* **Exercise prompt**
Without the pictures, repeat the listing character for character.

* **Collected data**
◇ ◇ ◇

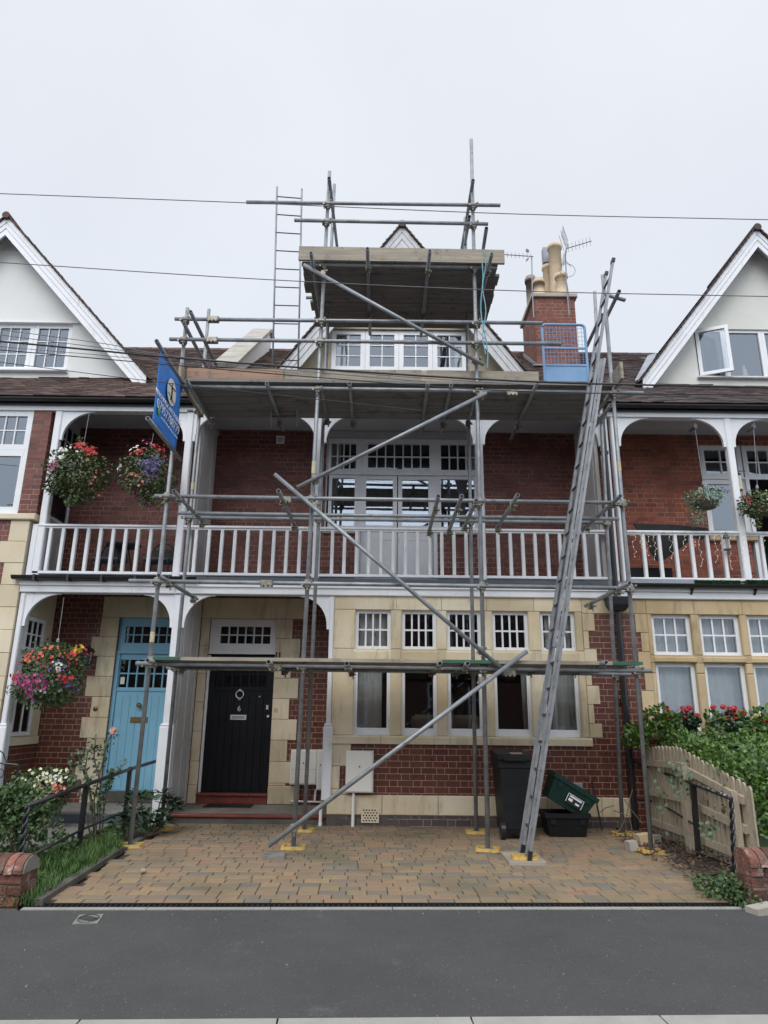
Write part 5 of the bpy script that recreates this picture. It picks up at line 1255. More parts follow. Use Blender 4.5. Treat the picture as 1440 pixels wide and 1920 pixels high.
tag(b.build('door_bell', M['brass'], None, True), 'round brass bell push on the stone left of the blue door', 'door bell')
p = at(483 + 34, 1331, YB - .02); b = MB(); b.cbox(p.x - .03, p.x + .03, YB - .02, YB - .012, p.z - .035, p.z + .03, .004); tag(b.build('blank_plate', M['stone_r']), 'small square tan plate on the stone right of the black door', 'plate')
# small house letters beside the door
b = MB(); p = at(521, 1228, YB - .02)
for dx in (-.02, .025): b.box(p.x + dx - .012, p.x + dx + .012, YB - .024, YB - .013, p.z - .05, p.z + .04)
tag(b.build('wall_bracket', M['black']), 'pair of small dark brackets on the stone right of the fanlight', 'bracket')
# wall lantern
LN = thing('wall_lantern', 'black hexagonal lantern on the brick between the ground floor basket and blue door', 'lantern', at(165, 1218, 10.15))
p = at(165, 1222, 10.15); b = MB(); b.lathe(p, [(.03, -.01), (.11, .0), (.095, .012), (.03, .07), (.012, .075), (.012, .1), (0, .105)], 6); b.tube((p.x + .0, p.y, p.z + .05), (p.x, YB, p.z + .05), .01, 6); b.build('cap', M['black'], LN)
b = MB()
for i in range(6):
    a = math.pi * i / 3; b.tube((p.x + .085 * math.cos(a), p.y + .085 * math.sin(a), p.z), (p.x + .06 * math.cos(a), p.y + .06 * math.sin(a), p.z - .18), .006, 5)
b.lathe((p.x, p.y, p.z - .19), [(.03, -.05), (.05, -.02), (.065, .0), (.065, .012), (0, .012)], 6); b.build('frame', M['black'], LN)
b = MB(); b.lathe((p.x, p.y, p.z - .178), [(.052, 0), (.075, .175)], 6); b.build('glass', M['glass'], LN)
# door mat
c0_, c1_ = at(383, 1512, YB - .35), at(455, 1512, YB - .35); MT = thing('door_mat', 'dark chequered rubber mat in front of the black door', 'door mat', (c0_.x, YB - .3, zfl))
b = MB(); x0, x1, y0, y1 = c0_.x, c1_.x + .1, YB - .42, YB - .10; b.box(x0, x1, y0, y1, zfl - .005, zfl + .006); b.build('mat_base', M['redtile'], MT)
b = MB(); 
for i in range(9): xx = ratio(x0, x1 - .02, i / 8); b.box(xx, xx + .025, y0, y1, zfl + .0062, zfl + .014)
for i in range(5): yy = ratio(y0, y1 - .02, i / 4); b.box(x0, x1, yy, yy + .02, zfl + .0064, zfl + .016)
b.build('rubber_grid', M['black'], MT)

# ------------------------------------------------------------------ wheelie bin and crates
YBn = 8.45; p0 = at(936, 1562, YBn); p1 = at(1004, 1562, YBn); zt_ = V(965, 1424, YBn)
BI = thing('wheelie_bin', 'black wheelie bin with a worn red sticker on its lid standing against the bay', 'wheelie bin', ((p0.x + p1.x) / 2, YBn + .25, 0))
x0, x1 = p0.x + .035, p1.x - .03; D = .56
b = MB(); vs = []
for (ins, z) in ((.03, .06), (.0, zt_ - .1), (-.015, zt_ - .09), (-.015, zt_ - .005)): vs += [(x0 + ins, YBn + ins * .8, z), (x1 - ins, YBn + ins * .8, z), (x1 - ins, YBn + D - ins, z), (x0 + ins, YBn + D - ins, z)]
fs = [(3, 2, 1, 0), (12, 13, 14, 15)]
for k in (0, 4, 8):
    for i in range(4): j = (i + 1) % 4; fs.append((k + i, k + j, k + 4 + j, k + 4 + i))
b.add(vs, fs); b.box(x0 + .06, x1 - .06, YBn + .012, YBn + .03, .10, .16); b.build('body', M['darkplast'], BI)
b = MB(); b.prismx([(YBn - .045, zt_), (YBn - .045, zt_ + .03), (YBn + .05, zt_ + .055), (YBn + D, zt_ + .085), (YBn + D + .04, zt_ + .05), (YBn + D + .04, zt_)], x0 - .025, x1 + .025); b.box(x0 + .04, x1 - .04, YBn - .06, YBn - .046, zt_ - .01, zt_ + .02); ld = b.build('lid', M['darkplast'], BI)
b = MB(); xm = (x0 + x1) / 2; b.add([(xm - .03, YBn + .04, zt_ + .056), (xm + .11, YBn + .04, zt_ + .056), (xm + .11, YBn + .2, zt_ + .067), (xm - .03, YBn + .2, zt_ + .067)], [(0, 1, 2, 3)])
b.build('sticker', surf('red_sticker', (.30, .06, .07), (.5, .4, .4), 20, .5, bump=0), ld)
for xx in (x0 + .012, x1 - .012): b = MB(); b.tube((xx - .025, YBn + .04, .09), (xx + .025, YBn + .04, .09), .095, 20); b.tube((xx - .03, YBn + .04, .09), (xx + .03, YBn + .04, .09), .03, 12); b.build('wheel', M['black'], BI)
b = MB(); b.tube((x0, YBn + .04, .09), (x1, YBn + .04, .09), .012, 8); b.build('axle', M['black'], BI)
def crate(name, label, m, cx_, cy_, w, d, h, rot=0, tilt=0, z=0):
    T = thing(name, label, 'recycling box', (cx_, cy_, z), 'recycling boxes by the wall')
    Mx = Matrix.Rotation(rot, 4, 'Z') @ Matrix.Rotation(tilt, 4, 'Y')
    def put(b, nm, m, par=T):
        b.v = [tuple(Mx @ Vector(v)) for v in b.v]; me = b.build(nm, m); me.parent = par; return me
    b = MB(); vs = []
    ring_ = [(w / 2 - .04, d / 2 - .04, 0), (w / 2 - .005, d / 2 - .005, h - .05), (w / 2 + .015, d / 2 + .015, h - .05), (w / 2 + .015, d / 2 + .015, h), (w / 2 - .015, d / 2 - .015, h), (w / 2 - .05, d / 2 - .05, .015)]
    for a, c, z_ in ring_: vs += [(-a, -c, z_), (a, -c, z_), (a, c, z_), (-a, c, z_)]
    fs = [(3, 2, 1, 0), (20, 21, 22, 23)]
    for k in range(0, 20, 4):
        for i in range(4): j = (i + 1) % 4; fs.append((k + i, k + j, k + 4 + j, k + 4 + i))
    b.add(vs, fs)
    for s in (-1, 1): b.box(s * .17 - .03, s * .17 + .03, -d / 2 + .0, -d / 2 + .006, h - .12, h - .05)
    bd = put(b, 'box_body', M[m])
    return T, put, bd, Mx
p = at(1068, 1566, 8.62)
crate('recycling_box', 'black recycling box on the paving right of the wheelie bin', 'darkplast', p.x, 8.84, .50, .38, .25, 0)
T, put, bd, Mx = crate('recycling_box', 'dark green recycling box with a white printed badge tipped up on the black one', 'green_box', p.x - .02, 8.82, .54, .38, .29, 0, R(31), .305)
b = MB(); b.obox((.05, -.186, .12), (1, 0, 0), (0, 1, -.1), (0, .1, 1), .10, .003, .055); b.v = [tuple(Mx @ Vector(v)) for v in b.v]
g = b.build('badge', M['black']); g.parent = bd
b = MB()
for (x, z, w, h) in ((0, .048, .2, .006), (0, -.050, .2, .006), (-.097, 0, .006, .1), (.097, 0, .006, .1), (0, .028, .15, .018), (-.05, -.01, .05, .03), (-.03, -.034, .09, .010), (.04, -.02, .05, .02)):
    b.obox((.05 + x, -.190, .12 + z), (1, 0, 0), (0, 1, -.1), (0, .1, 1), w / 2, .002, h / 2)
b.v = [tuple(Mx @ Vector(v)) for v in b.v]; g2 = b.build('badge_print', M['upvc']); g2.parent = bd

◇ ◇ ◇

* **Written answer**
Write part 5 of the bpy script that recreates this picture. It picks up at line 1255. More parts follow. Use Blender 4.5. Treat the picture as 1440 pixels wide and 1920 pixels high.
tag(b.build('door_bell', M['brass'], None, True), 'round brass bell push on the stone left of the blue door', 'door bell')
p = at(483 + 34, 1331, YB - .02); b = MB(); b.cbox(p.x - .03, p.x + .03, YB - .02, YB - .012, p.z - .035, p.z + .03, .004); tag(b.build('blank_plate', M['stone_r']), 'small square tan plate on the stone right of the black door', 'plate')
# small house letters beside the door
b = MB(); p = at(521, 1228, YB - .02)
for dx in (-.02, .025): b.box(p.x + dx - .012, p.x + dx + .012, YB - .024, YB - .013, p.z - .05, p.z + .04)
tag(b.build('wall_bracket', M['black']), 'pair of small dark brackets on the stone right of the fanlight', 'bracket')
# wall lantern
LN = thing('wall_lantern', 'black hexagonal lantern on the brick between the ground floor basket and blue door', 'lantern', at(165, 1218, 10.15))
p = at(165, 1222, 10.15); b = MB(); b.lathe(p, [(.03, -.01), (.11, .0), (.095, .012), (.03, .07), (.012, .075), (.012, .1), (0, .105)], 6); b.tube((p.x + .0, p.y, p.z + .05), (p.x, YB, p.z + .05), .01, 6); b.build('cap', M['black'], LN)
b = MB()
for i in range(6):
    a = math.pi * i / 3; b.tube((p.x + .085 * math.cos(a), p.y + .085 * math.sin(a), p.z), (p.x + .06 * math.cos(a), p.y + .06 * math.sin(a), p.z - .18), .006, 5)
b.lathe((p.x, p.y, p.z - .19), [(.03, -.05), (.05, -.02), (.065, .0), (.065, .012), (0, .012)], 6); b.build('frame', M['black'], LN)
b = MB(); b.lathe((p.x, p.y, p.z - .178), [(.052, 0), (.075, .175)], 6); b.build('glass', M['glass'], LN)
# door mat
c0_, c1_ = at(383, 1512, YB - .35), at(455, 1512, YB - .35); MT = thing('door_mat', 'dark chequered rubber mat in front of the black door', 'door mat', (c0_.x, YB - .3, zfl))
b = MB(); x0, x1, y0, y1 = c0_.x, c1_.x + .1, YB - .42, YB - .10; b.box(x0, x1, y0, y1, zfl - .005, zfl + .006); b.build('mat_base', M['redtile'], MT)
b = MB(); 
for i in range(9): xx = ratio(x0, x1 - .02, i / 8); b.box(xx, xx + .025, y0, y1, zfl + .0062, zfl + .014)
for i in range(5): yy = ratio(y0, y1 - .02, i / 4); b.box(x0, x1, yy, yy + .02, zfl + .0064, zfl + .016)
b.build('rubber_grid', M['black'], MT)

# ------------------------------------------------------------------ wheelie bin and crates
YBn = 8.45; p0 = at(936, 1562, YBn); p1 = at(1004, 1562, YBn); zt_ = V(965, 1424, YBn)
BI = thing('wheelie_bin', 'black wheelie bin with a worn red sticker on its lid standing against the bay', 'wheelie bin', ((p0.x + p1.x) / 2, YBn + .25, 0))
x0, x1 = p0.x + .035, p1.x - .03; D = .56
b = MB(); vs = []
for (ins, z) in ((.03, .06), (.0, zt_ - .1), (-.015, zt_ - .09), (-.015, zt_ - .005)): vs += [(x0 + ins, YBn + ins * .8, z), (x1 - ins, YBn + ins * .8, z), (x1 - ins, YBn + D - ins, z), (x0 + ins, YBn + D - ins, z)]
fs = [(3, 2, 1, 0), (12, 13, 14, 15)]
for k in (0, 4, 8):
    for i in range(4): j = (i + 1) % 4; fs.append((k + i, k + j, k + 4 + j, k + 4 + i))
b.add(vs, fs); b.box(x0 + .06, x1 - .06, YBn + .012, YBn + .03, .10, .16); b.build('body', M['darkplast'], BI)
b = MB(); b.prismx([(YBn - .045, zt_), (YBn - .045, zt_ + .03), (YBn + .05, zt_ + .055), (YBn + D, zt_ + .085), (YBn + D + .04, zt_ + .05), (YBn + D + .04, zt_)], x0 - .025, x1 + .025); b.box(x0 + .04, x1 - .04, YBn - .06, YBn - .046, zt_ - .01, zt_ + .02); ld = b.build('lid', M['darkplast'], BI)
b = MB(); xm = (x0 + x1) / 2; b.add([(xm - .03, YBn + .04, zt_ + .056), (xm + .11, YBn + .04, zt_ + .056), (xm + .11, YBn + .2, zt_ + .067), (xm - .03, YBn + .2, zt_ + .067)], [(0, 1, 2, 3)])
b.build('sticker', surf('red_sticker', (.30, .06, .07), (.5, .4, .4), 20, .5, bump=0), ld)
for xx in (x0 + .012, x1 - .012): b = MB(); b.tube((xx - .025, YBn + .04, .09), (xx + .025, YBn + .04, .09), .095, 20); b.tube((xx - .03, YBn + .04, .09), (xx + .03, YBn + .04, .09), .03, 12); b.build('wheel', M['black'], BI)
b = MB(); b.tube((x0, YBn + .04, .09), (x1, YBn + .04, .09), .012, 8); b.build('axle', M['black'], BI)
def crate(name, label, m, cx_, cy_, w, d, h, rot=0, tilt=0, z=0):
    T = thing(name, label, 'recycling box', (cx_, cy_, z), 'recycling boxes by the wall')
    Mx = Matrix.Rotation(rot, 4, 'Z') @ Matrix.Rotation(tilt, 4, 'Y')
    def put(b, nm, m, par=T):
        b.v = [tuple(Mx @ Vector(v)) for v in b.v]; me = b.build(nm, m); me.parent = par; return me
    b = MB(); vs = []
    ring_ = [(w / 2 - .04, d / 2 - .04, 0), (w / 2 - .005, d / 2 - .005, h - .05), (w / 2 + .015, d / 2 + .015, h - .05), (w / 2 + .015, d / 2 + .015, h), (w / 2 - .015, d / 2 - .015, h), (w / 2 - .05, d / 2 - .05, .015)]
    for a, c, z_ in ring_: vs += [(-a, -c, z_), (a, -c, z_), (a, c, z_), (-a, c, z_)]
    fs = [(3, 2, 1, 0), (20, 21, 22, 23)]
    for k in range(0, 20, 4):
        for i in range(4): j = (i + 1) % 4; fs.append((k + i, k + j, k + 4 + j, k + 4 + i))
    b.add(vs, fs)
    for s in (-1, 1): b.box(s * .17 - .03, s * .17 + .03, -d / 2 + .0, -d / 2 + .006, h - .12, h - .05)
    bd = put(b, 'box_body', M[m])
    return T, put, bd, Mx
p = at(1068, 1566, 8.62)
crate('recycling_box', 'black recycling box on the paving right of the wheelie bin', 'darkplast', p.x, 8.84, .50, .38, .25, 0)
T, put, bd, Mx = crate('recycling_box', 'dark green recycling box with a white printed badge tipped up on the black one', 'green_box', p.x - .02, 8.82, .54, .38, .29, 0, R(31), .305)
b = MB(); b.obox((.05, -.186, .12), (1, 0, 0), (0, 1, -.1), (0, .1, 1), .10, .003, .055); b.v = [tuple(Mx @ Vector(v)) for v in b.v]
g = b.build('badge', M['black']); g.parent = bd
b = MB()
for (x, z, w, h) in ((0, .048, .2, .006), (0, -.050, .2, .006), (-.097, 0, .006, .1), (.097, 0, .006, .1), (0, .028, .15, .018), (-.05, -.01, .05, .03), (-.03, -.034, .09, .010), (.04, -.02, .05, .02)):
    b.obox((.05 + x, -.190, .12 + z), (1, 0, 0), (0, 1, -.1), (0, .1, 1), w / 2, .002, h / 2)
b.v = [tuple(Mx @ Vector(v)) for v in b.v]; g2 = b.build('badge_print', M['upvc']); g2.parent = bd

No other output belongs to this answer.